Michelle Killian: And then, through that statement, really it's allowed us to encourage our employees to engage with us. We have a really robust risk management process where I would say, you know, a large percentage of what gets reported as risk, comes from people outside of security, because to them they're excited to talk about here's this thing that's keeping me up at night, or here's this thing that makes me feel a little unsettled in the work that I'm doing, stuff that security doesn't always have visibility into, but allows them to be part of that conversation. More importantly we're triaging it and we're talking about remediation and we're reporting it to the executive team. And so these employees who maybe, you know, steps removed from the security team specifically, feel like they're making a positive impact on improving the security of the company.

Kathleen Smith: That's great. And, you know, as a marketing professional at heart, I'm always excited when someone says brand actually has power, and brand actually has a place. It's not just this pretty colored logo or, you know, a teeshirt that a bunch of people wear around. That is actually a part of the culture. It's something that people really embrace. We've all touched upon sort of security awareness training. I mean we all talk about the various different training that we've had from, you know, harassment training to security training, to, you know, that video that everyone has to sit in front of and you literally can only make sure that someone's passed it, if they've sat in front of it and took the quiz. And we all know that that information goes out, you know, out one ear and in the other and vice versa. So, security awareness training fortunately has had some success in areas like phishing, but do we think that there is actually an opportunity to improve and expand on this area? So, Masha this is one of your big areas. Share with us.

Masha Sedova: Yeah. So, the way that I love to think about this problem is what gets measured, gets managed. And so from that place, simulated phishing has been revolutionary, because it's actually given us meaningful metrics around what people do, not just what they know. So, before I tell you the downsides of simulated phishing, I wanted to start with all the benefits of why I think this has been a huge boost to measuring employee mindset, and more importantly employee risk. But one of the things that I've done in my work is put together a research paper that analyzes the security behavior of over 150,000 employees. It's about three million decision points, and I actually got to see how effective is phishing, how effective is training at actually improving people's security posture. And what we found was actually very shocking. The first thing is that both phishing, simulated phishing and training actually have a limited return on investment.
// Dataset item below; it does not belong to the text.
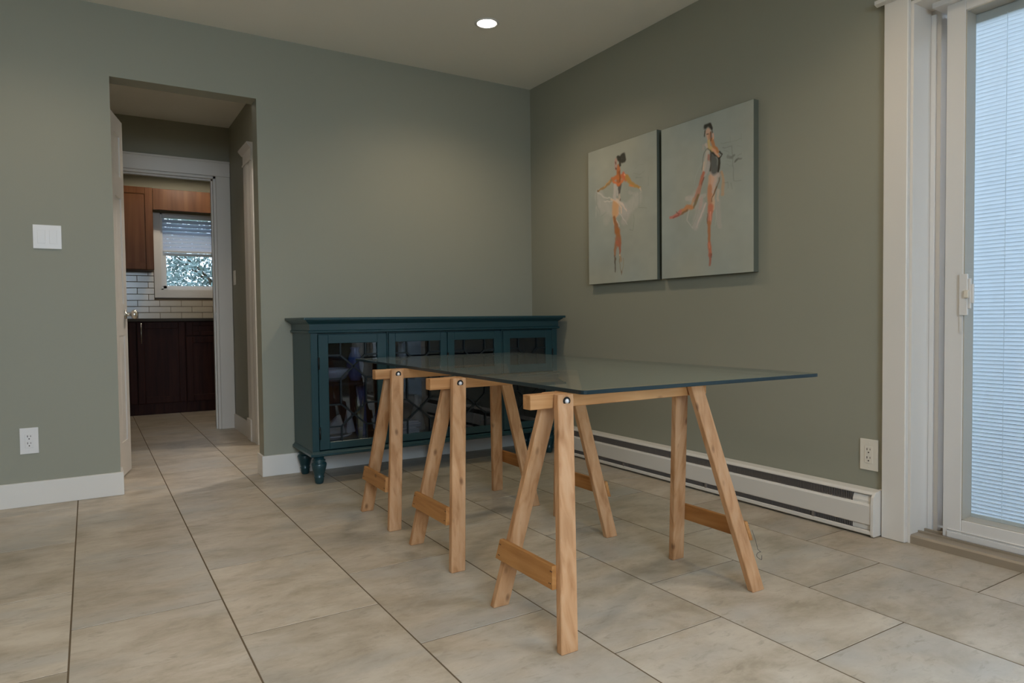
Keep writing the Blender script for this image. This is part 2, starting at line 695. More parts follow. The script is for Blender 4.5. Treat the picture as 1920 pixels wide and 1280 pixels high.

So, if you send out more than 11 phishing emails to your employees, it starts to flat line and you're not gonna move the needle anymore. It helps up to a point, and then it flat lines at about five percent. And you can keep phishing your employees till the cows come home and they're going to still click, a subset of them, five percent in fact.

Masha Sedova: Same thing with training. Training follows a U shape curve, where the first three trainings you give to somebody, helps improve their behavior. Training four and five actually become counterproductive and employees who have taken five trainings, perform worse on phishing, detecting and reporting phishing than employees who have never taken any security training to begin with. So, my takeaway from this data is that they are good tools in our tool belt, but up to a certain point, at which point they become counterproductive. And, if we keep going back to the same problem with the same solutions, wishing for a different outcome, that's insanity. And so we actually need to be thinking about our tool belt here in a much more broad way and those are two tools in our tool belt, but what other things can we be introducing aside from these two and firing our employees, which is another tool, but not one that really helps with our brand and our positive imaging in our organizations.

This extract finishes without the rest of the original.